Question: Prove that the sum of intercepts which the normal cut-off from the axis is \[2(h + a)\]....

Question

Prove that the sum of intercepts which the normal cut-off from the axis is
$2(h + a)$ .

Answer 1

Solution

The given question asks us to prove that the sum of intercepts cutoff from the axis by the normal of a parabola is $2(h + a)$ . The equation of a parabola is $y = 4ax$ . The term $h$ here denotes the $x$ coordinate of the vertex of the parabola. We will first write the equation of normal of the parabola in the slope form then solve to find the sum of intercepts from the axis.

Complete step by step answer:
The equation of the slope of a parabola in normal form is given by,
$y = mx - 2am - a{m^3}$
It passes through $(h,k)$ as it is the vertex of the parabola, so we can write,
$k = mh - 2am - a{m^3}$
$\Rightarrow a{m^3} + (2a - h)m + k = 0$
since the equation is cubic in $m$ the sum of the roots is given by,
${m_1} + {m_2} + {m_3} = \dfrac{{ - 0}}{a} = 0$
The sum of roots multiplied two at a time will be given by
${m_1}{m_2} + {m_2}{m_3} + {m_3}{m_1} = \dfrac{{2a - h}}{a}$
The product of the roots will be given by,
${m_1}{m_2}{m_3} = \dfrac{{ - k}}{a}$
These three equations are derived from the properties of the cubic equations.

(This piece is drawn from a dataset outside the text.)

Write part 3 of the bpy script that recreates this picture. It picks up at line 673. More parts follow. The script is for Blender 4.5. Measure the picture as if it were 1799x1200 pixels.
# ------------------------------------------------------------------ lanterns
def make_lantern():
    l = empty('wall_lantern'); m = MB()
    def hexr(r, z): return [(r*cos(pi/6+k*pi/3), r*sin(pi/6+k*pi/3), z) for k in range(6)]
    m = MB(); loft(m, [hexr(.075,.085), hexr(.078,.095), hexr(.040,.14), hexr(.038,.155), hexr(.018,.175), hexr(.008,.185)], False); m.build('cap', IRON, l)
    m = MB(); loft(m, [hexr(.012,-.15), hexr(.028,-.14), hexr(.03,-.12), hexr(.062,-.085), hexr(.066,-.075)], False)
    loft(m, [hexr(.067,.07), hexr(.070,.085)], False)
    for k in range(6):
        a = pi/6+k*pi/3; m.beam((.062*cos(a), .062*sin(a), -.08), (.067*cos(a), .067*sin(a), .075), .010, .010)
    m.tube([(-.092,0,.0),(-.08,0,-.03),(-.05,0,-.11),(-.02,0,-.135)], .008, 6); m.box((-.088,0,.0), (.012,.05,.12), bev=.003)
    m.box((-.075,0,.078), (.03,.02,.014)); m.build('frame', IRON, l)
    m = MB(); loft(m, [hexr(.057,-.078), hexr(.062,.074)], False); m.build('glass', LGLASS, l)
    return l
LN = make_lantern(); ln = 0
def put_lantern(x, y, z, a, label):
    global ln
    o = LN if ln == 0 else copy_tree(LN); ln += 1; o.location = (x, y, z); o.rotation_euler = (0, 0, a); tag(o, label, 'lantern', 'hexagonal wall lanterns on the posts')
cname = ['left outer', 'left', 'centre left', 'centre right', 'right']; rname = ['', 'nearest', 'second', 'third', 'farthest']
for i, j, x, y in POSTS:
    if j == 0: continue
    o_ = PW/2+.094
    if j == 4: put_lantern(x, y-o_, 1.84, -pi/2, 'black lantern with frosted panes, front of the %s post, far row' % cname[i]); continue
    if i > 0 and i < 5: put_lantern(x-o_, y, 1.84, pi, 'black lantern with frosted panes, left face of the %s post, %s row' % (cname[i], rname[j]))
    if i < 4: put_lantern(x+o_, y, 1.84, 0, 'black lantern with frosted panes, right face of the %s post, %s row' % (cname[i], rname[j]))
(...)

Now we have got three relations between the three values of ${m_1},{m_2}\,and\,{m_3}$ . In the original equation of the normal we will now find the intercepts by putting $y = 0$ we get,
$x = 2a + a{m^2}$
Since there are three intercepts there sum $S$ will be,
$S = 2a + a{m_1}^2 + 2a + a{m_2}^2 + 2a + a{m_3}^2$
Solving it we get,
$S = 6a + a({m_1}^2 + {m_2}^2 + {m_3}^2)$
We can write
${m_1}^2 + {m_2}^2 + {m_3}^2$ $=$ $[{({m_1} + {m_2} + {m_3})^2} - 2({m_1}{m_2} + {m_2}{m_3} + {m_3}{m_1})]$
Thus $S$ can be written as,
$S = 6a + a\\{ {({m_1} + {m_2} + {m_3})^2} - 2({m_1}{m_2} + {m_2}{m_3} + {m_3}{m_1})\\}$
$\Rightarrow S = 6a + a\left\\{ {{{(0)}^2} - 2\left( {\dfrac{{2a - h}}{a}} \right)} \right\\}$
This is given by using the three equations we found by using the property of the cubic equation.
$S = 6a - 4a + 2h$
Which upon solving gives,
$\therefore S = 2a + h$
Hence proved.

Note: The normal of a curve is a line which is perpendicular to the tangent(straight line touching the curve at exactly one point) of that curve. The normal of a conic can be found out by finding the point which touches the tangent and then finding the slope of the normal using the formula of product of slopes for perpendicular lines which is: ${m_1}{m_2} = - 1$ . The equation will then be found out by using the point slope form of the line.